Portugal: unrest spreads to armed forces and police

The anger of the workers against the latest cuts proposed by the right wing Portuguese government has also reached different layers of the armed forces and police officers. For the last 2 years different soldiers' and military officers' unions had already expressed their opposition to austerity cuts which affect them directly as state employees and had organised several protests. Now, a strongly worded statement of the National Association of Armed Forces Officers (AOFA) expressed its support for the September 15 demonstrations and warned that "if it depends on us, the army will never, ever ... be a tool of repression of their own citizens."

The statement, signed by colonel Manuel Martins Pereira Cracel, expresses AOFA's "warm solidarity with all of the Portuguese which suffer the weight of the enormous sacrifices which are imposed on them, as we already did in 2011." The declaration openly supports the September 15 demonstration against the government saying that: "before anything else, we are citizens, subject to the same unfair and vicious measures taken by those who are constitutionally obliged to look after the common well being" ... "because being citizens ... means also to participate in some way in the transformation of society, we express our solidarity with all the initiatives which ... reject these unfair measures." Reflecting the deep current of anger in Portuguese society and using what cannot be described in any other way than class language, the officers add that the austerity measures proposed "always fall on the same, while others, here or abroad, accumulate wealth without limits, even if its by taking it from those who have nothing else but the remuneration of their labour."

The officers are not the only section of the Armed Forces to have joined the protests. The National Association of Sergeants also issued a statement in support, under the title of "Through Struggle, We Will Resist". They explain the impact of the increased social security contributions for workers and other cuts on the Armed Forces personnel which they describe as "a brutal attack to the workers in the name of equity." They conclude by announcing that "we will do everything in our power, together with all those who do not accept this brutal and shameless theft with crossed arms, to implement the necessary measures to stop them."

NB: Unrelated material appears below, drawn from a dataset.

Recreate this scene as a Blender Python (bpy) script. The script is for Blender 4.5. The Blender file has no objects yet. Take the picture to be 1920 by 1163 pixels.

Police officers have also expressed their opposition through their trade union organisations. Peixoto Rodrigues, from the United Union of the Police (Sindicato Unificado da PSP) explained that they are preparing different "forms of struggle" against the latest cuts and that “if the problems are not solved we will come out on the streets. We are clearly on the side of the citizens as I am a citizen before a police officer." Armando Ferreira, of the National Police Union (Sindicato Nacional da Polícia) explains how the recent measures will mean a loss of between 120 and 200 euros per month for police officers and warns that if these measures go ahead there will be "a generalised revolt in the security forces." “The minister does not want to meet with us, so, going out on the streets, like the population at large, is the only way we have of making our voice heard", said César Nogueira from the Professional Association of the National Republican Guard.

All of these statements were made prior to the unprecedented demonstrations on September 15, but the size of the protests has further encouraged military and security forces personel to radicalise their stance and has brought other sections to the movement. Even more surprisingly, the revolt of the armed and security forces has reached the elite Commando units of the Army. The Association of Commandos organised a working lunch of its members to discuss how to join the broader movement against cuts. Amongst the proposals, it was agreed to promote a series of meetings with the other associations of military personnel in order to coordinate their protest actions.